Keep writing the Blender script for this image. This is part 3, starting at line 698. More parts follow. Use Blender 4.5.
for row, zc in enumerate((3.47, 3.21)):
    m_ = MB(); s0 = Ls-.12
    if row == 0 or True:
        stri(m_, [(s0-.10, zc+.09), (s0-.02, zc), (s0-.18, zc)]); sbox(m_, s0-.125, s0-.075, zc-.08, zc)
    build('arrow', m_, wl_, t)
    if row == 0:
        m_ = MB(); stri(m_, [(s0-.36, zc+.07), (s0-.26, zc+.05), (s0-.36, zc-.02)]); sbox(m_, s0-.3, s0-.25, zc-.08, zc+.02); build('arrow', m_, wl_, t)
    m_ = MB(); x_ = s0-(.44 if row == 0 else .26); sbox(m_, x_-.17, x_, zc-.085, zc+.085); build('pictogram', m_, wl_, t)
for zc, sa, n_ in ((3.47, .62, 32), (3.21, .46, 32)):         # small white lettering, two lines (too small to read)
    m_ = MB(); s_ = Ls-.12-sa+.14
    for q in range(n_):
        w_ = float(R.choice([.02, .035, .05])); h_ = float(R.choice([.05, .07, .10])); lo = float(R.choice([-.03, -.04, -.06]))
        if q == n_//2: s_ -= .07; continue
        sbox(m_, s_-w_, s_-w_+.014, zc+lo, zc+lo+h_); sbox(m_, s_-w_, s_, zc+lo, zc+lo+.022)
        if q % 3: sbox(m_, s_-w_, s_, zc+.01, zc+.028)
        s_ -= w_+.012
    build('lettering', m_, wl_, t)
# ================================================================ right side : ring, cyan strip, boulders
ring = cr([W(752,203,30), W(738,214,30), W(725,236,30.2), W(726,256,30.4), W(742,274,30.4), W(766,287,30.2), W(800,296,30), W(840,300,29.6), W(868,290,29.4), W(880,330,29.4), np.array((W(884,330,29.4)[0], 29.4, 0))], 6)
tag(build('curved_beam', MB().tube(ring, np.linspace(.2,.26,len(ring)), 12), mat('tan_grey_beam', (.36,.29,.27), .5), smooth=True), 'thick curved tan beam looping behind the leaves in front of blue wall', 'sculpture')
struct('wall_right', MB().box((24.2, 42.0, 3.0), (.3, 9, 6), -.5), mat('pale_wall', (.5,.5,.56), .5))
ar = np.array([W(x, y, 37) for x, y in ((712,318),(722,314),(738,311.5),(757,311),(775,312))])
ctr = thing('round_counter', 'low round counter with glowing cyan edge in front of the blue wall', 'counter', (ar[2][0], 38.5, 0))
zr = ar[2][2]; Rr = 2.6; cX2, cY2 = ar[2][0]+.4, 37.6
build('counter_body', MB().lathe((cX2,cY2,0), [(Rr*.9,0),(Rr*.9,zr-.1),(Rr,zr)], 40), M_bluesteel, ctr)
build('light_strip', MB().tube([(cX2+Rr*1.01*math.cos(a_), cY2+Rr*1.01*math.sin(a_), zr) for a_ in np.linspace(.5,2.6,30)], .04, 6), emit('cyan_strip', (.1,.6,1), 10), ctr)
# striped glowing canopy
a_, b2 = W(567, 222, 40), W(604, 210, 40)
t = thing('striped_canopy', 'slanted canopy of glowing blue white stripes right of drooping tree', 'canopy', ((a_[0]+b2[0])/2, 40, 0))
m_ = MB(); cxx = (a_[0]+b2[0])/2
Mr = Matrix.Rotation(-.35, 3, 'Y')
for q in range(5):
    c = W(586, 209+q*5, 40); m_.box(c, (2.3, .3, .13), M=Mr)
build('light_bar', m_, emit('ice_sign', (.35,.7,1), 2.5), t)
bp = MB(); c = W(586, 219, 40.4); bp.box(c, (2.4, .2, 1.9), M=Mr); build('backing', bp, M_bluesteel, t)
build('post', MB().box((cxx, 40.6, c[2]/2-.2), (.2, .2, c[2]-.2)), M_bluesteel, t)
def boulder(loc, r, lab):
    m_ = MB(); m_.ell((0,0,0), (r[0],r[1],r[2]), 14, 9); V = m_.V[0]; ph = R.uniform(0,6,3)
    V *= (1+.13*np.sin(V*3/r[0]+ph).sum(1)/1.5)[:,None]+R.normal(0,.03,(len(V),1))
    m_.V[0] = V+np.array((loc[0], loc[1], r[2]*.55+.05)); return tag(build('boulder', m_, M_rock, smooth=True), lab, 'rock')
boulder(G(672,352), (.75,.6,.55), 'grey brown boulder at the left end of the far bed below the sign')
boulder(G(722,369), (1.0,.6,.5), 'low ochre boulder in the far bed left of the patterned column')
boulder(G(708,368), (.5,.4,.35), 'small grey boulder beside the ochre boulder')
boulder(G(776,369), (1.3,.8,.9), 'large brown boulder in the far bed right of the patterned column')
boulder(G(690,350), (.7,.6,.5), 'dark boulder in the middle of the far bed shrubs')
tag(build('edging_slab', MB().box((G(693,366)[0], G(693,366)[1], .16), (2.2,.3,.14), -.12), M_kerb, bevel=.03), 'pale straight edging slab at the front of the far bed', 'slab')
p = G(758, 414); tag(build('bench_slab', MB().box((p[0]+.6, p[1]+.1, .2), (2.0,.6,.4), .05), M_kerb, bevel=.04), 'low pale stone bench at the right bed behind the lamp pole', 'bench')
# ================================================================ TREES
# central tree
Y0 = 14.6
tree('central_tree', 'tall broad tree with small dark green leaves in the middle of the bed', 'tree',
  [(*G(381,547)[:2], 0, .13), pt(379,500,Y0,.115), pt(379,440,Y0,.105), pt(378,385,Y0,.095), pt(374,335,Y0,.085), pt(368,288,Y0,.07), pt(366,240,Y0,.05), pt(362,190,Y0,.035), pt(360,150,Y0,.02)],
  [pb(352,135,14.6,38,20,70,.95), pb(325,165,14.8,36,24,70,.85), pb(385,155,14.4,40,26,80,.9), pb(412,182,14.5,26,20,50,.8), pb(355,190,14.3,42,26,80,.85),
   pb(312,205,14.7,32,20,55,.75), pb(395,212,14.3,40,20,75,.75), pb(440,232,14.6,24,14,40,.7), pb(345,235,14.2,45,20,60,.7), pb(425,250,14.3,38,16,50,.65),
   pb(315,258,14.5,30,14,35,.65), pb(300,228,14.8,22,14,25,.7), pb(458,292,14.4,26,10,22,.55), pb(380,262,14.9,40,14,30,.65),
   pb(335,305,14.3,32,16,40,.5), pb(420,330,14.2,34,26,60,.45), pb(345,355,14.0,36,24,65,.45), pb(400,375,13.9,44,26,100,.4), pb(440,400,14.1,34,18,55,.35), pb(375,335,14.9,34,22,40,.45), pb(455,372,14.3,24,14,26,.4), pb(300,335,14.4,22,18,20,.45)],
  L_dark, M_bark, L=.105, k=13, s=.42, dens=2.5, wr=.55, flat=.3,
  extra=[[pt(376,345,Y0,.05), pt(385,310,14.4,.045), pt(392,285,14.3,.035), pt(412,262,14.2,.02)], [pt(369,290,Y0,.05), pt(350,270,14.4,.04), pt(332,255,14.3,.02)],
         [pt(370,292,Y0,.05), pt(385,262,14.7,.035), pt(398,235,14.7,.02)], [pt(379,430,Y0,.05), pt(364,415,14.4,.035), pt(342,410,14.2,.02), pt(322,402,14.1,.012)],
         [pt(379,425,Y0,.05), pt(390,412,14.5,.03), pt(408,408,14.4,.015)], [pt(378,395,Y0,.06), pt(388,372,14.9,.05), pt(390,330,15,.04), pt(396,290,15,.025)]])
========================
(WHAT THE EXERCISE ASKS): Extract, word for word, each line of the listing above.

(FINISHED TASK):
Keep writing the Blender script for this image. This is part 3, starting at line 698. More parts follow. Use Blender 4.5.
for row, zc in enumerate((3.47, 3.21)):
    m_ = MB(); s0 = Ls-.12
    if row == 0 or True:
        stri(m_, [(s0-.10, zc+.09), (s0-.02, zc), (s0-.18, zc)]); sbox(m_, s0-.125, s0-.075, zc-.08, zc)
    build('arrow', m_, wl_, t)
    if row == 0:
        m_ = MB(); stri(m_, [(s0-.36, zc+.07), (s0-.26, zc+.05), (s0-.36, zc-.02)]); sbox(m_, s0-.3, s0-.25, zc-.08, zc+.02); build('arrow', m_, wl_, t)
    m_ = MB(); x_ = s0-(.44 if row == 0 else .26); sbox(m_, x_-.17, x_, zc-.085, zc+.085); build('pictogram', m_, wl_, t)
for zc, sa, n_ in ((3.47, .62, 32), (3.21, .46, 32)):         # small white lettering, two lines (too small to read)
    m_ = MB(); s_ = Ls-.12-sa+.14
    for q in range(n_):
        w_ = float(R.choice([.02, .035, .05])); h_ = float(R.choice([.05, .07, .10])); lo = float(R.choice([-.03, -.04, -.06]))
        if q == n_//2: s_ -= .07; continue
        sbox(m_, s_-w_, s_-w_+.014, zc+lo, zc+lo+h_); sbox(m_, s_-w_, s_, zc+lo, zc+lo+.022)
        if q % 3: sbox(m_, s_-w_, s_, zc+.01, zc+.028)
        s_ -= w_+.012
    build('lettering', m_, wl_, t)
# ================================================================ right side : ring, cyan strip, boulders
ring = cr([W(752,203,30), W(738,214,30), W(725,236,30.2), W(726,256,30.4), W(742,274,30.4), W(766,287,30.2), W(800,296,30), W(840,300,29.6), W(868,290,29.4), W(880,330,29.4), np.array((W(884,330,29.4)[0], 29.4, 0))], 6)
tag(build('curved_beam', MB().tube(ring, np.linspace(.2,.26,len(ring)), 12), mat('tan_grey_beam', (.36,.29,.27), .5), smooth=True), 'thick curved tan beam looping behind the leaves in front of blue wall', 'sculpture')
struct('wall_right', MB().box((24.2, 42.0, 3.0), (.3, 9, 6), -.5), mat('pale_wall', (.5,.5,.56), .5))
ar = np.array([W(x, y, 37) for x, y in ((712,318),(722,314),(738,311.5),(757,311),(775,312))])
ctr = thing('round_counter', 'low round counter with glowing cyan edge in front of the blue wall', 'counter', (ar[2][0], 38.5, 0))
zr = ar[2][2]; Rr = 2.6; cX2, cY2 = ar[2][0]+.4, 37.6
build('counter_body', MB().lathe((cX2,cY2,0), [(Rr*.9,0),(Rr*.9,zr-.1),(Rr,zr)], 40), M_bluesteel, ctr)
build('light_strip', MB().tube([(cX2+Rr*1.01*math.cos(a_), cY2+Rr*1.01*math.sin(a_), zr) for a_ in np.linspace(.5,2.6,30)], .04, 6), emit('cyan_strip', (.1,.6,1), 10), ctr)
# striped glowing canopy
a_, b2 = W(567, 222, 40), W(604, 210, 40)
t = thing('striped_canopy', 'slanted canopy of glowing blue white stripes right of drooping tree', 'canopy', ((a_[0]+b2[0])/2, 40, 0))
m_ = MB(); cxx = (a_[0]+b2[0])/2
Mr = Matrix.Rotation(-.35, 3, 'Y')
for q in range(5):
    c = W(586, 209+q*5, 40); m_.box(c, (2.3, .3, .13), M=Mr)
build('light_bar', m_, emit('ice_sign', (.35,.7,1), 2.5), t)
bp = MB(); c = W(586, 219, 40.4); bp.box(c, (2.4, .2, 1.9), M=Mr); build('backing', bp, M_bluesteel, t)
build('post', MB().box((cxx, 40.6, c[2]/2-.2), (.2, .2, c[2]-.2)), M_bluesteel, t)
def boulder(loc, r, lab):
    m_ = MB(); m_.ell((0,0,0), (r[0],r[1],r[2]), 14, 9); V = m_.V[0]; ph = R.uniform(0,6,3)
    V *= (1+.13*np.sin(V*3/r[0]+ph).sum(1)/1.5)[:,None]+R.normal(0,.03,(len(V),1))
    m_.V[0] = V+np.array((loc[0], loc[1], r[2]*.55+.05)); return tag(build('boulder', m_, M_rock, smooth=True), lab, 'rock')
boulder(G(672,352), (.75,.6,.55), 'grey brown boulder at the left end of the far bed below the sign')
boulder(G(722,369), (1.0,.6,.5), 'low ochre boulder in the far bed left of the patterned column')
boulder(G(708,368), (.5,.4,.35), 'small grey boulder beside the ochre boulder')
boulder(G(776,369), (1.3,.8,.9), 'large brown boulder in the far bed right of the patterned column')
boulder(G(690,350), (.7,.6,.5), 'dark boulder in the middle of the far bed shrubs')
tag(build('edging_slab', MB().box((G(693,366)[0], G(693,366)[1], .16), (2.2,.3,.14), -.12), M_kerb, bevel=.03), 'pale straight edging slab at the front of the far bed', 'slab')
p = G(758, 414); tag(build('bench_slab', MB().box((p[0]+.6, p[1]+.1, .2), (2.0,.6,.4), .05), M_kerb, bevel=.04), 'low pale stone bench at the right bed behind the lamp pole', 'bench')
# ================================================================ TREES
# central tree
Y0 = 14.6
tree('central_tree', 'tall broad tree with small dark green leaves in the middle of the bed', 'tree',
  [(*G(381,547)[:2], 0, .13), pt(379,500,Y0,.115), pt(379,440,Y0,.105), pt(378,385,Y0,.095), pt(374,335,Y0,.085), pt(368,288,Y0,.07), pt(366,240,Y0,.05), pt(362,190,Y0,.035), pt(360,150,Y0,.02)],
  [pb(352,135,14.6,38,20,70,.95), pb(325,165,14.8,36,24,70,.85), pb(385,155,14.4,40,26,80,.9), pb(412,182,14.5,26,20,50,.8), pb(355,190,14.3,42,26,80,.85),
   pb(312,205,14.7,32,20,55,.75), pb(395,212,14.3,40,20,75,.75), pb(440,232,14.6,24,14,40,.7), pb(345,235,14.2,45,20,60,.7), pb(425,250,14.3,38,16,50,.65),
   pb(315,258,14.5,30,14,35,.65), pb(300,228,14.8,22,14,25,.7), pb(458,292,14.4,26,10,22,.55), pb(380,262,14.9,40,14,30,.65),
   pb(335,305,14.3,32,16,40,.5), pb(420,330,14.2,34,26,60,.45), pb(345,355,14.0,36,24,65,.45), pb(400,375,13.9,44,26,100,.4), pb(440,400,14.1,34,18,55,.35), pb(375,335,14.9,34,22,40,.45), pb(455,372,14.3,24,14,26,.4), pb(300,335,14.4,22,18,20,.45)],
  L_dark, M_bark, L=.105, k=13, s=.42, dens=2.5, wr=.55, flat=.3,
  extra=[[pt(376,345,Y0,.05), pt(385,310,14.4,.045), pt(392,285,14.3,.035), pt(412,262,14.2,.02)], [pt(369,290,Y0,.05), pt(350,270,14.4,.04), pt(332,255,14.3,.02)],
         [pt(370,292,Y0,.05), pt(385,262,14.7,.035), pt(398,235,14.7,.02)], [pt(379,430,Y0,.05), pt(364,415,14.4,.035), pt(342,410,14.2,.02), pt(322,402,14.1,.012)],
         [pt(379,425,Y0,.05), pt(390,412,14.5,.03), pt(408,408,14.4,.015)], [pt(378,395,Y0,.06), pt(388,372,14.9,.05), pt(390,330,15,.04), pt(396,290,15,.025)]])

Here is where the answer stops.